Take the lines from the head of the listing through the one bearing "sc = bpy.context.scene" and copy them exactly, leaving every picture out.

## begin Data for this task

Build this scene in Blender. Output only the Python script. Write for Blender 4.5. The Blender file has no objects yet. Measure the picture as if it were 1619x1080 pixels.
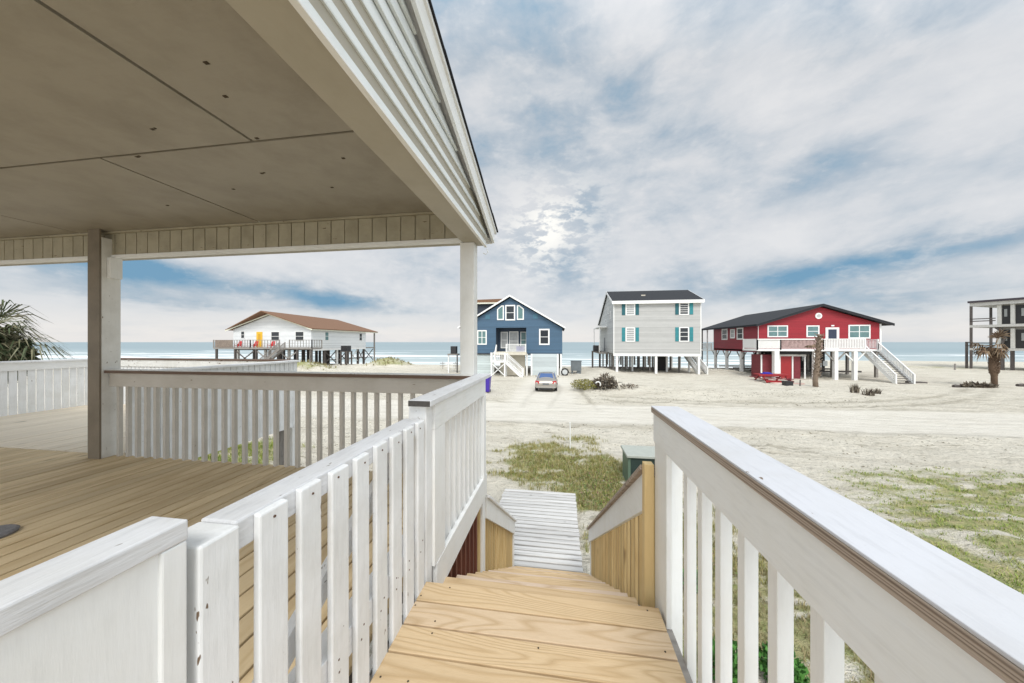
import bpy, bmesh, math, random
from mathutils import Vector, Matrix, noise
random.seed(7)
R = math.radians
C = bpy.context.scene.collection
sc = bpy.context.scene

# ------------------------------------------------------------------ mesh builder
class MB:
    DEF = None
    def __init__(s, M=None): s.v = []; s.f = []; s.M = M if M is not None else MB.DEF
    def add(s, vs, fs):
        n = len(s.v)
        if s.M is not None: vs = [tuple(s.M @ Vector(p)) for p in vs]
        s.v += [tuple(p) for p in vs]; s.f += [tuple(i + n for i in f) for f in fs]
        return s
    def box(s, x0, x1, y0, y1, z0, z1):
        x0, x1 = sorted((x0, x1)); y0, y1 = sorted((y0, y1)); z0, z1 = sorted((z0, z1))
        return s.add([(x0,y0,z0),(x1,y0,z0),(x1,y1,z0),(x0,y1,z0),(x0,y0,z1),(x1,y0,z1),(x1,y1,z1),(x0,y1,z1)],
              [(0,3,2,1),(4,5,6,7),(0,1,5,4),(1,2,6,5),(2,3,7,6),(3,0,4,7)])
    def prism(s, pts, axis, a, b):
        # pts: 2-D outline; axis 'x': (y,z) 'y': (x,z) 'z': (x,y)
        def m(p, t):
            return {'x': (t, p[0], p[1]), 'y': (p[0], t, p[1]), 'z': (p[0], p[1], t)}[axis]
        n = len(pts); vs = [m(p, a) for p in pts] + [m(p, b) for p in pts]
        fs = [tuple(range(n))[::-1], tuple(range(n, 2*n))] + [(i, (i+1) % n, n+(i+1) % n, n+i) for i in range(n)]
        return s.add(vs, fs)
    def beam(s, p, q, w, h, up=(0,0,1)):
        p = Vector(p); q = Vector(q); d = (q-p).normalized(); u = Vector(up)
        if abs(d.dot(u)) > .98: u = Vector((0,1,0))
        r = d.cross(u).normalized(); u = r.cross(d).normalized()
        vs = []
        for b in (p, q):
            for i, j in ((-1,-1),(1,-1),(1,1),(-1,1)): vs.append(b + r*i*w/2 + u*j*h/2)
        return s.add(vs, [(0,1,2,3),(7,6,5,4),(0,4,5,1),(1,5,6,2),(2,6,7,3),(3,7,4,0)])
    def tube(s, pts, rad, n=8, cap=True):
        pts = [Vector(p) for p in pts]
        if not isinstance(rad, (list, tuple)): rad = [rad]*len(pts)
        vs = []; fs = []
        for i, p in enumerate(pts):
            d = (pts[min(i+1, len(pts)-1)] - pts[max(i-1, 0)]).normalized()
            a = Vector((0,0,1)) if abs(d.z) < .9 else Vector((1,0,0))
            r = d.cross(a).normalized(); u = r.cross(d)
            for k in range(n):
                t = 2*math.pi*k/n; vs.append(p + (r*math.cos(t) + u*math.sin(t))*rad[i])
        for i in range(len(pts)-1):
            for k in range(n):
                fs.append((i*n+k, i*n+(k+1) % n, (i+1)*n+(k+1) % n, (i+1)*n+k))
        if cap: fs += [tuple(range(n))[::-1], tuple(range((len(pts)-1)*n, len(pts)*n))]
        return s.add(vs, fs)
    def quad(s, a, b, c, d): return s.add([a,b,c,d], [(0,1,2,3)])

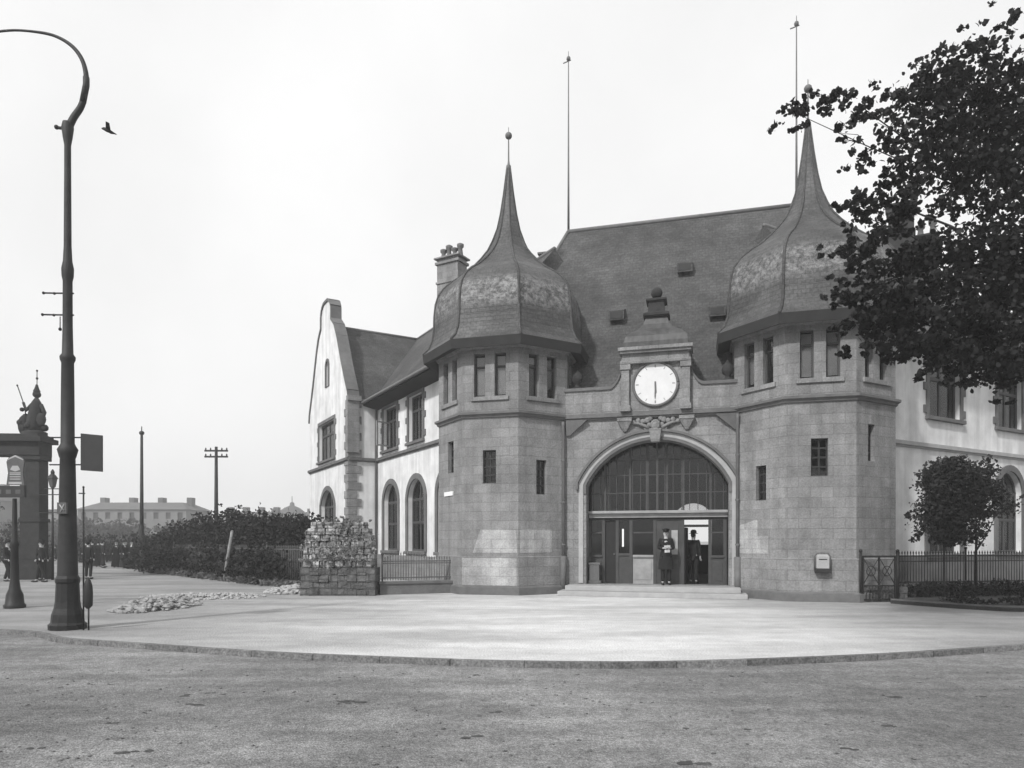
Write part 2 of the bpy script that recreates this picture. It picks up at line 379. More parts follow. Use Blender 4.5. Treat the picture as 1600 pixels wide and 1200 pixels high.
# --- towers
AP = 2.29; SIDE = 2*AP*math.tan(math.pi/8)
def tower(cx, cy, lows, right=False):
    T = empty('tower', (0, 0, 0)); T.parent = st
    wall = MB(); wins = []
    for k in range(8):
        a = R(-90+45*k); n = Vector((math.cos(a), math.sin(a), 0)); u = Vector((-n.y, n.x, 0))
        o = Vector((cx, cy, 0))+n*AP-u*(SIDE/2); F = frame(o, u)
        holes = []
        kk = ((k+4) % 8)-4         # 0 front, -1 left front, 1 right front
        if abs(kk) <= 2:
            up = [(.40, .78, 6.45, 7.85), (1.10, 1.48, 6.45, 7.85)]
            lo = [lows[kk]] if kk in lows else []
            for w in up+lo: holes.append(rect(*w)[::-1])
            for w in up: wins.append((F, w, 'up', kk))
            for w in lo: wins.append((F, w, 'lo', kk))
        wall.plate(F, rect(0, SIDE, 0, 8.25), holes, .32)
    SP(wall, 'tower_wall', 'stone', T)
    rot = R(22.5)
    def oct(name, m, prof, bev=0, sm=False, par=T): b = MB(); b.lathe((cx, cy, 0), prof, 8, rot, sm, True); return SP(b, name, m, par, bev)
    b = MB()
    def ring(prof):   # closed octagonal moulding, hollow inside
        n = 8; vs = []; k_ = 1/math.cos(math.pi/8)
        for r, z in prof:
            for i in range(n): t = rot+2*math.pi*i/n; vs.append((cx+r*k_*math.cos(t), cy+r*k_*math.sin(t), z))
        m = len(prof); fs = []
        for j in range(m):
            j2 = (j+1) % m
            for i in range(n): fs.append((j*n+i, j*n+(i+1) % n, j2*n+(i+1) % n, j2*n+i))
        return vs, fs
    b.add(*ring([(AP-.1, 5.74), (AP+.05, 5.76), (AP+.07, 5.82), (AP+.14, 5.86), (AP+.14, 5.93), (AP-.1, 5.99)]))
    SP(b, 'string_course', 'stone_dark', T)
    b = MB(); b.add(*ring([(AP-.1, 0), (AP+.07, 0), (AP+.07, 1.22), (AP-.1, 1.29)])); SP(b, 'plinth', 'stone', T)
    b = MB(); b.add(*ring([(AP, 0), (AP+.14, 0), (AP+.14, .24), (AP+.05, .29)])); SP(b, 'plinth_foot', 'stone_dark', T)
    b = MB(); b.add(*ring([(AP-.1, 7.98), (AP+.05, 8.0), (AP+.12, 8.12), (AP+.2, 8.2), (AP+.2, 8.3), (AP-.1, 8.3)])); SP(b, 'cornice', 'stone', T)
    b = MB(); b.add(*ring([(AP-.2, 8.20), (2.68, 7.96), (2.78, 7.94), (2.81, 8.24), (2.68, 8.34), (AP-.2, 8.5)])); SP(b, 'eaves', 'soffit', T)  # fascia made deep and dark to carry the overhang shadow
    prof = [(2.80, 8.245), (2.60, 8.46), (2.49, 8.75), (2.44, 9.15), (2.43, 9.6), (2.39, 10.02), (2.30, 10.34), (2.12, 10.62), (1.84, 10.88), (1.50, 11.12), (1.18, 11.42), (.90, 11.74), (.68, 12.05), (.52, 12.4), (.38, 12.85), (.27, 13.4), (.17, 14.1), (.10, 14.7), (.055, 15.1)]
    rf = oct('roof', 'slate_tower', prof)
    hp = MB(); k_ = 1/math.cos(math.pi/8)
    for i in range(8):
        t = rot+i*math.pi/4; hp.tube([(cx+r*k_*math.cos(t), cy+r*k_*math.sin(t), z+.01) for r, z in prof], [.045 if r > .4 else .025 for r, z in prof], 6)
    SP(hp, 'hip', 'slate', rf)
    b = MB(); b.lathe((cx, cy, 15.0), [(.085, 0), (.09, .12), (.05, .16), (.03, .3), (.022, 1.0), (.02, 1.12)], 10); b.ball((cx, cy, 16.2), .125, 12, 8); b.tube([(cx, cy, 16.3), (cx, cy, 16.5)], .012, 6); SP(b, 'finial', 'gutter', rf)
    for F, w, kd, kk in wins:
        light = None
        if kd == 'up' and right and kk == -1 and w[0] < 1: light = (.1, .8, .1, .8)
        if kd == 'up' and (not right) and kk == 1 and w[0] < 1: light = (.78, .93, .1, .9)
        if kd == 'up' and kk == 0: light = (.06, .95, .06, .94)
        fm = 'wood'
        wo = window(F, *w, d=-.13, vbars=0 if kd == 'up' else 1, hbars=(.7,) if kd == 'up' else (.25, .5, .75), fr=.045, blind=light, fm='wood' if kd == 'up' else 'black')
        wo.parent = T
    # thin sills / lintel band under the paired lights
    b = MB()
    for F, w, kd, kk in wins:
        if kd == 'up' and w[0] < 1: b.fbox(F, .30, 1.58, 6.30, 6.44, -.05, .06)
    SP(b, 'window_ledge', 'stone', T, .01)
    return T
TL = tower(-6.5, 23.79, {0: (.70, 1.15, 3.62, 4.70), 1: (.68, 1.08, 3.27, 4.40), -1: (.78, 1.22, 4.05, 5.12)})
TR = tower(3.42, 23.79, {0: (.70, 1.16, 3.62, 4.70), 1: (.55, .86, 4.05, 5.12), -1: (.84, 1.22, 2.97, 4.02)}, True)

# --- entrance wall with its arch
FA = frame((-5.0, 22.8, 0), (1, 0))
AC = -1.30+5.0; AW = 2.26
op = arch(AC-AW, AC+AW, .32, 3.58, 5.02, 28)
outer = [(0.3, 0), (6.7, 0), (6.7, 6.72)]+[(AC+1.12+.4*(1-t), 6.72+(.45*t**2.2)) for t in (0, .25, .5, .75, 1)]+[(AC+1.1, 8.0)]+[(AC+1.0, 8.0), (AC-1.0, 8.0)]+[(AC-1.1, 8.0)]+[(AC-1.12-.4*(1-t), 6.72+(.45*t**2.2)) for t in (1, .75, .5, .25, 0)]+[(.3, 6.72)]
b = MB(); b.plate(FA, outer, [op[::-1]], .55); SP(b, 'entrance_wall', 'stone')
b = MB()
def archring(mb, e0, e1, d0, d1, zb=3.3):
    o1 = arch(AC-AW-e1, AC+AW+e1, zb, 3.58+e1*.35, 5.02+e1, 28); i1 = arch(AC-AW-e0, AC+AW+e0, zb, 3.58+e0*.35, 5.02+e0, 28)
    # open ring as quads
    n = len(o1); vs = []
    ro = o1[1:]+[o1[0]]; ri = i1[1:]+[i1[0]]
    for p in ro: vs.append(FA(p[0], p[1], d1))
    for p in ri: vs.append(FA(p[0], p[1], d1))
    for p in ro: vs.append(FA(p[0], p[1], d0))
    for p in ri: vs.append(FA(p[0], p[1], d0))
    fs = []
    for i in range(n-1):
        fs += [(i, i+1, n+i+1, n+i), (2*n+i, 2*n+i+1, i+1, i), (n+i, n+i+1, 3*n+i+1, 3*n+i)]
    fs += [(0, n, 3*n, 2*n), (n-1, 2*n-1, 4*n-1, 3*n-1)]
    mb.add(vs, fs)
archring(b, .26, .34, -.05, .13, 3.45); archring(b, .0, .09, -.05, .05)
SP(b, 'arch_moulding', 'stone_dark')
b = MB(); archring(b, .10, .25, -.05, .03, .35); SP(b, 'arch_surround', 'stone_pale')
# keystone with a carved cartouche above
b = MB(); b.hexa([FA(AC-.14, 4.93, .2), FA(AC+.14, 4.93, .2), FA(AC+.14, 4.93, -.1), FA(AC-.14, 4.93, -.1), FA(AC-.2, 5.36, .24), FA(AC+.2, 5.36, .24), FA(AC+.2, 5.36, -.1), FA(AC-.2, 5.36, -.1)])
SP(b, 'keystone', 'stone', None, .02)
b = MB()
cxk, czk = AC, 5.48
p0 = FA(cxk, czk, .12); b.ball(tuple(p0), .17, 12, 8, (1, .7, 1.1))
for s_ in (-1, 1):
    for j, (du, dz, r) in enumerate([(.2, .02, .08), (.26, .17, .10), (.40, .14, .09), (.55, .17, .085), (.70, .12, .07), (.32, -.1, .06), (.17, .22, .09), (.82, .15, .05)]):
        p = FA(cxk+s_*du, czk+dz, .06); b.ball(tuple(p), r, 8, 6, (1, .6, 1))
    b.tube([FA(cxk+s_*.2, czk-.1, .08), FA(cxk+s_*.36, czk+.0, .1), FA(cxk+s_*.55, czk+.08, .08), FA(cxk+s_*.85, czk+.1, .05)], [.06, .055, .045, .02], 7)
b.tube([FA(cxk, czk, .2)+Vector((.11*math.cos(t), 0, .13*math.sin(t))) for t in [i*math.pi/6 for i in range(13)]], .025, 6)
SP(b, 'cartouche', 'stone')
b = MB(); b.fbox(FA, .3, 6.7, 5.80, 5.93, -.05, .14); b.fbox(FA, .3, 6.7, 5.74, 5.80, -.05, .08); SP(b, 'entrance_string_course', 'stone_dark')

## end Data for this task

▶ In response:
Build this scene in Blender. Output only the Python script. Write for Blender 4.5. The Blender file has no objects yet. Measure the picture as if it were 1619x1080 pixels.
import bpy, bmesh, math, random
from mathutils import Vector, Matrix, noise
random.seed(7)
R = math.radians
C = bpy.context.scene.collection
sc = bpy.context.scene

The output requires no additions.